Barbara Bourland’s takedown of the art world in her second novel Fake Like Me falls somewhere between a masterpiece and a paint-by-numbers poster. With similar preoccupations as her acclaimed debut I’ll Eat When I’m Dead, the new book charts the life of a female artist in New York from her ingenue 20s into a more successful and cynical 30s.
At 34, our pink-haired, unnamed narrator lives in Brooklyn, is signed by a small but reputable agency, and is months from completing the biggest show of her life – seven huge paintings based on the seven Christian virtues. When a fire in her studio destroys all but one of the paintings, she manages to land a residency in Pine City, an artists’ haven in upstate New York. That the place was set up by five artists from her former school, the Academy, is the first of the book’s many coincidences, the most pivotal of which is the narrator’s obsession with the dead artist Carey Logan.
What follows is a kind of art world murder mystery, not quite a thriller, but a commendable detective story nonetheless, as the narrator makes it her business to find out the truth behind her art hero’s death.
You would think she has enough to be getting on with. For some inexplicable reason, she can’t tell her agent what’s happened to her paintings, or ask for an extension for her Paris show. There are vague explanations about money and investors put forth, but it stretches credibility with a character who already has a name for herself and paintings that fetch a good price. If anything, the story of the fire might add value to her name and work, but Bourland doesn’t seem too interested in grounding her plot in reality.
Sweet spot
Other coincidences include the narrator’s former best friend Max, and Max’s new husband (a major player in the art world), just happening to live across the lake from Pine City; also, a stack of Carey’s old work diaries that the narrator comes across at various opportune times. An overegging of the ingenue card – “I was so young then, and very sheltered” – ramps up the paint-by-numbers feel, as does the narrator’s tendency towards whinging and regret in a story peppered with shoulds and if-onlys. Syntax can be an issue at times, particularly when the voice is lost to invective (on the commercialisation of art, capitalism, and white hetero middle-aged Manhattan men). All of the above feed into the main problem of the book, which is that it could have been edited down to a tighter, more thrilling read.
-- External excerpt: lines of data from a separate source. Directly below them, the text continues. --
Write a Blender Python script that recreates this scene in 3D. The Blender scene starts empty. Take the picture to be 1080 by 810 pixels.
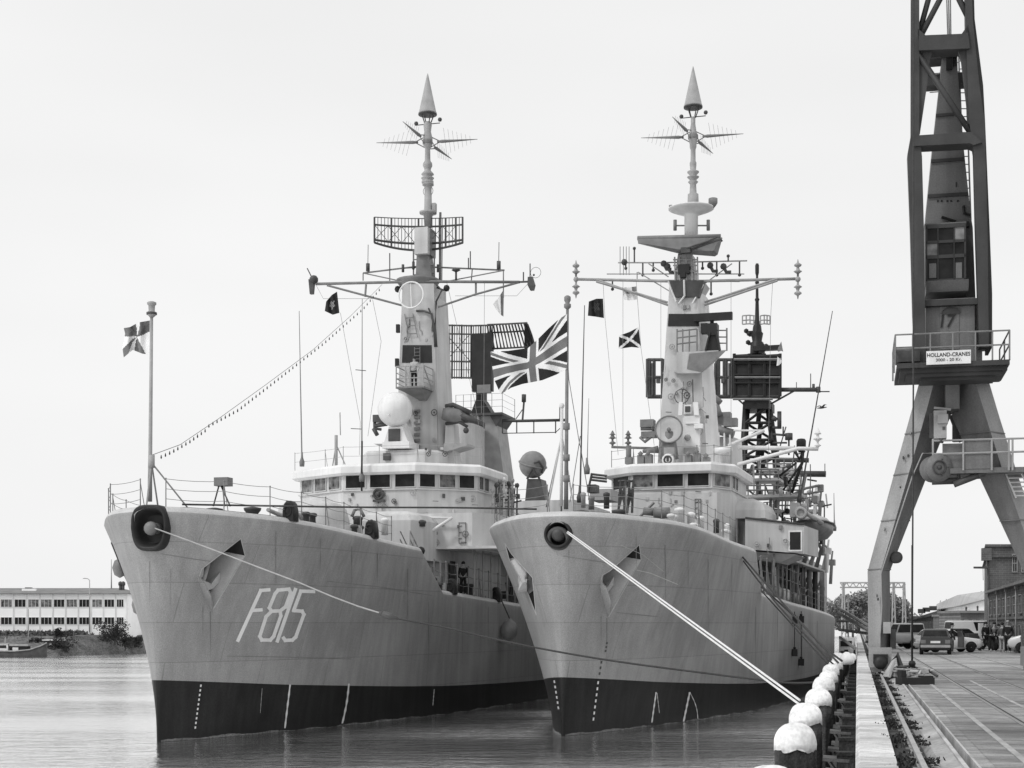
import bpy, bmesh, math, random
from mathutils import Vector, Matrix
random.seed(7)
PI = math.pi
SC = bpy.context.scene
COL = SC.collection
F = 1600.0; CX = 540.0; HY = 658.0; EYE = 4.6; QZ = 2.9

# ------------------------------------------------------------------ materials
MATS = {}
def mat(name, v, rough=.65, var=.18, scale=1.2, fine=.08, fscale=40, streak=0, bump=0, bscale=12, metal=0, plates=None, spec=.3):
    if name in MATS: return MATS[name]
    m = bpy.data.materials.new(name); m.use_nodes = True
    nt = m.node_tree; N = nt.nodes; Lk = nt.links
    bs = N['Principled BSDF']
    bs.inputs['Roughness'].default_value = rough
    bs.inputs['Metallic'].default_value = metal
    bs.inputs['Specular IOR Level'].default_value = spec
    tc = N.new('ShaderNodeTexCoord')
    def noise(sc, mp=None, det=4):
        n = N.new('ShaderNodeTexNoise'); n.inputs['Scale'].default_value = sc; n.inputs['Detail'].default_value = det
        if mp:
            mm = N.new('ShaderNodeMapping'); mm.inputs['Scale'].default_value = mp
            Lk.new(tc.outputs['Object'], mm.inputs[0]); Lk.new(mm.outputs[0], n.inputs['Vector'])
        else: Lk.new(tc.outputs['Object'], n.inputs['Vector'])
        return n.outputs['Fac']
    def mr(sock, lo, hi, a=.3, b=.7):
        r = N.new('ShaderNodeMapRange'); r.inputs[1].default_value = a; r.inputs[2].default_value = b
        r.inputs[3].default_value = lo; r.inputs[4].default_value = hi
        Lk.new(sock, r.inputs[0]); return r.outputs[0]
    def mul(a, b):
        k = N.new('ShaderNodeMath'); k.operation = 'MULTIPLY'
        for i, s in enumerate((a, b)):
            if isinstance(s, (int, float)): k.inputs[i].default_value = s
            else: Lk.new(s, k.inputs[i])
        return k.outputs[0]
    cur = mul(mr(noise(scale), 1-var, 1+var), v)
    if fine: cur = mul(cur, mr(noise(fscale, det=2), 1-fine, 1+fine))
    if streak:
        cur = mul(cur, mr(noise(1, (3.2, 3.2, .12), 5), 1-streak, 1+streak*.6))
        cur = mul(cur, mr(noise(1, (1.1, 1.1, .1), 3), 1-streak*.7, 1+streak*.5))
    if plates:
        br = N.new('ShaderNodeTexBrick'); sx = N.new('ShaderNodeSeparateXYZ'); cb = N.new('ShaderNodeCombineXYZ')
        Lk.new(tc.outputs['Object'], sx.inputs[0]); Lk.new(sx.outputs[plates[4]], cb.inputs[0]); Lk.new(sx.outputs[2], cb.inputs[1])
        Lk.new(cb.outputs[0], br.inputs['Vector'])
        br.inputs['Scale'].default_value = 1; br.inputs['Brick Width'].default_value = plates[0]; br.inputs['Row Height'].default_value = plates[1]
        br.inputs['Mortar Size'].default_value = plates[2]; br.inputs['Mortar Smooth'].default_value = .2
        br.inputs['Color1'].default_value = (1, 1, 1, 1); br.inputs['Color2'].default_value = (plates[5] if len(plates) > 5 else .95,)*3+(1,)
        br.inputs['Mortar'].default_value = (plates[3],)*3+(1,)
        bw = N.new('ShaderNodeRGBToBW'); Lk.new(br.outputs['Color'], bw.inputs[0]); cur = mul(cur, bw.outputs[0])
    cc = N.new('ShaderNodeCombineColor')
    for i in range(3): Lk.new(cur, cc.inputs[i])
    Lk.new(cc.outputs[0], bs.inputs['Base Color'])
    if bump:
        b = N.new('ShaderNodeBump'); b.inputs['Strength'].default_value = bump; b.inputs['Distance'].default_value = .05
        Lk.new(noise(bscale), b.inputs['Height']); Lk.new(b.outputs[0], bs.inputs['Normal'])
    MATS[name] = m
    return m
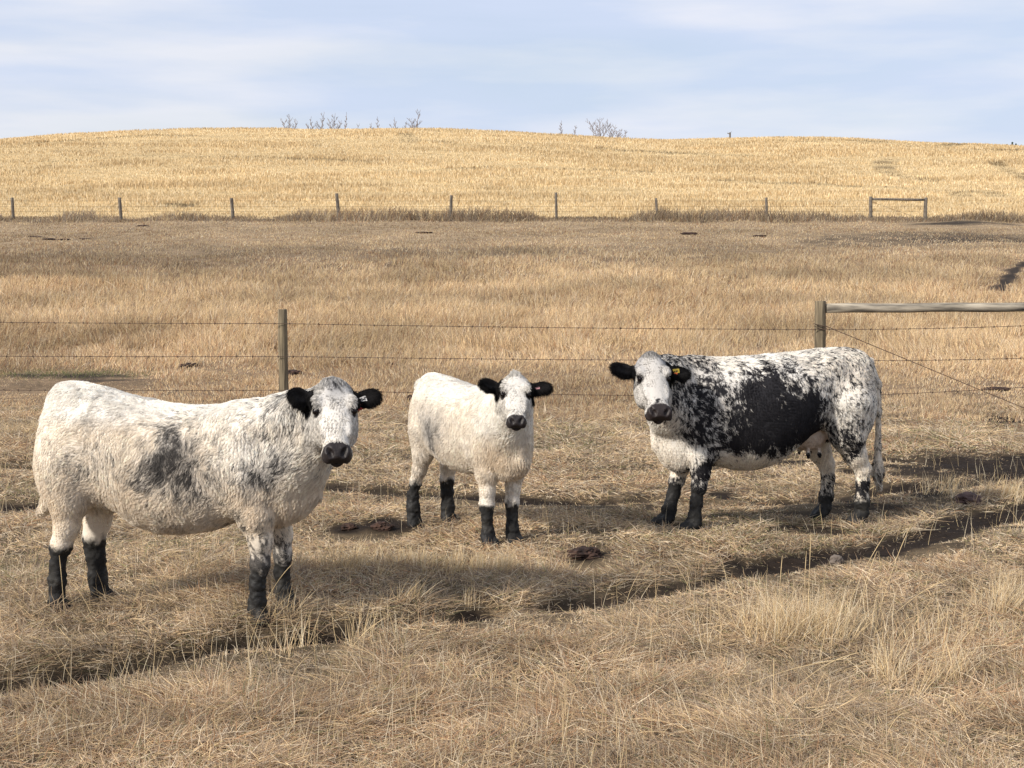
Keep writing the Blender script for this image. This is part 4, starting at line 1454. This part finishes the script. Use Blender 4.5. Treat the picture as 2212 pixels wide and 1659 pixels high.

There is much within it that readers will love, however, particularly those with even a passing interest in the art world. The details of the narrator’s work are convincing, interesting and hit the sweet spot between technical knowledge and rich description. She paints “primarily in oil, which has enough variations in tone, hardness, depth, and clarity to rival most spoken languages. It can be thick and weirdly inconsistent like an unpasteurised soft cheese; deliciously smooth and stable like a room-temperature buttercream frosting”. We understand, too, the sheer graft behind the huge paintings she’s commissioned to make: “On day 10, I went for 12 hours, nonstop, scraping a slab of oxidized copper with a razor blade dipped in vinegar.” The physical and mental toll of making art certainly comes through. Meanwhile, the restrictive nature of the market is clear: “I had stumbled, if unwittingly, onto one of the art world’s invisible rules: Make something people can talk about.”
Colourful
The scathing reviews of the jaded art critics are well done too: “She is certainly no longer the daring youngster who asked us to look unflinchingly upon the bodies of murdered women; instead she asks us to regard her newfound privilege. Unlike her, I did not find it interesting.” But best of all, Bourland gets to the heart of why people create, the impetus within that drives the art and artist forward: “All artists are of course doing that same thing: We are burying our past selves within the work, pieces of which rise to the surface without our permission like bodies in a flood.”
Likened to Rebecca by its publishers, Fake Like Me has more in common with contemporary writers like Curtis Sittenfeld and Janet Fitch. While not as finely tuned in the prose, it still marks Bourland out as a writer to watch – inventive, colourful and with plenty to say for herself. As her narrator tells us, "the great and golden rule of art, as well as of life, is this: That the more distinct, sharp, and wiry the bounding line, the more perfect the work of art; and the less keen and sharp, the greater is the evidence of weak imitation, plagiarism, and bungling." Bourland almost reaches the line herself with her enjoyable second book.